==== Data excerpt

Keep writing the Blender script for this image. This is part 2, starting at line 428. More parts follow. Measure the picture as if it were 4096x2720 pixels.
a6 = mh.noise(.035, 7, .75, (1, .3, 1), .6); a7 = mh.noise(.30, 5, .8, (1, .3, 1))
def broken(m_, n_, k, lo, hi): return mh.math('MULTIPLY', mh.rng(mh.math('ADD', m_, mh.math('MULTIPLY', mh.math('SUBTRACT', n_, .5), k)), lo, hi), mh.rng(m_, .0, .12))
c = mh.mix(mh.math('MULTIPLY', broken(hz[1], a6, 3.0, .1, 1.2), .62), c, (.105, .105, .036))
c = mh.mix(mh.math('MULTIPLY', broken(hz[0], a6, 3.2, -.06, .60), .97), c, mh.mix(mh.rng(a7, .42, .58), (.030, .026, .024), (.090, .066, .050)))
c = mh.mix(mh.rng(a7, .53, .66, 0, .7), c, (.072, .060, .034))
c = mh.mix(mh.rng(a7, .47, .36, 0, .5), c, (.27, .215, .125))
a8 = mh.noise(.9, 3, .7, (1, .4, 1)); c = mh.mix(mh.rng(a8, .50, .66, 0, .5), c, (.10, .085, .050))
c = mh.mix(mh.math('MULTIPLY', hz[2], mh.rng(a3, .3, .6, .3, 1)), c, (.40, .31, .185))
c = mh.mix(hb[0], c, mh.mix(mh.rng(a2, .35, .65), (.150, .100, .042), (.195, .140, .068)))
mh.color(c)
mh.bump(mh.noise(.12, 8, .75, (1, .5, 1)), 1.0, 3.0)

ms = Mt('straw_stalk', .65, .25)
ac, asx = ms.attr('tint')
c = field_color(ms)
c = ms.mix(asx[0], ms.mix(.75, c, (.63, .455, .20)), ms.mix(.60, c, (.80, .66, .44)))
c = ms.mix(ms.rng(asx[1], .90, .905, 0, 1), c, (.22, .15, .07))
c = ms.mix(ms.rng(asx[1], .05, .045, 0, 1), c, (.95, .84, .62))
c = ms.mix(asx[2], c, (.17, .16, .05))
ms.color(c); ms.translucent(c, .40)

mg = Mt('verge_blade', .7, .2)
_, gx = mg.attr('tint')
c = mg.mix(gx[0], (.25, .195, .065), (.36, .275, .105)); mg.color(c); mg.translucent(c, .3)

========

Objective » Write out the full listing exactly as given.

Final result »
Keep writing the Blender script for this image. This is part 2, starting at line 428. More parts follow. Measure the picture as if it were 4096x2720 pixels.
a6 = mh.noise(.035, 7, .75, (1, .3, 1), .6); a7 = mh.noise(.30, 5, .8, (1, .3, 1))
def broken(m_, n_, k, lo, hi): return mh.math('MULTIPLY', mh.rng(mh.math('ADD', m_, mh.math('MULTIPLY', mh.math('SUBTRACT', n_, .5), k)), lo, hi), mh.rng(m_, .0, .12))
c = mh.mix(mh.math('MULTIPLY', broken(hz[1], a6, 3.0, .1, 1.2), .62), c, (.105, .105, .036))
c = mh.mix(mh.math('MULTIPLY', broken(hz[0], a6, 3.2, -.06, .60), .97), c, mh.mix(mh.rng(a7, .42, .58), (.030, .026, .024), (.090, .066, .050)))
c = mh.mix(mh.rng(a7, .53, .66, 0, .7), c, (.072, .060, .034))
c = mh.mix(mh.rng(a7, .47, .36, 0, .5), c, (.27, .215, .125))
a8 = mh.noise(.9, 3, .7, (1, .4, 1)); c = mh.mix(mh.rng(a8, .50, .66, 0, .5), c, (.10, .085, .050))
c = mh.mix(mh.math('MULTIPLY', hz[2], mh.rng(a3, .3, .6, .3, 1)), c, (.40, .31, .185))
c = mh.mix(hb[0], c, mh.mix(mh.rng(a2, .35, .65), (.150, .100, .042), (.195, .140, .068)))
mh.color(c)
mh.bump(mh.noise(.12, 8, .75, (1, .5, 1)), 1.0, 3.0)

ms = Mt('straw_stalk', .65, .25)
ac, asx = ms.attr('tint')
c = field_color(ms)
c = ms.mix(asx[0], ms.mix(.75, c, (.63, .455, .20)), ms.mix(.60, c, (.80, .66, .44)))
c = ms.mix(ms.rng(asx[1], .90, .905, 0, 1), c, (.22, .15, .07))
c = ms.mix(ms.rng(asx[1], .05, .045, 0, 1), c, (.95, .84, .62))
c = ms.mix(asx[2], c, (.17, .16, .05))
ms.color(c); ms.translucent(c, .40)

mg = Mt('verge_blade', .7, .2)
_, gx = mg.attr('tint')
c = mg.mix(gx[0], (.25, .195, .065), (.36, .275, .105)); mg.color(c); mg.translucent(c, .3)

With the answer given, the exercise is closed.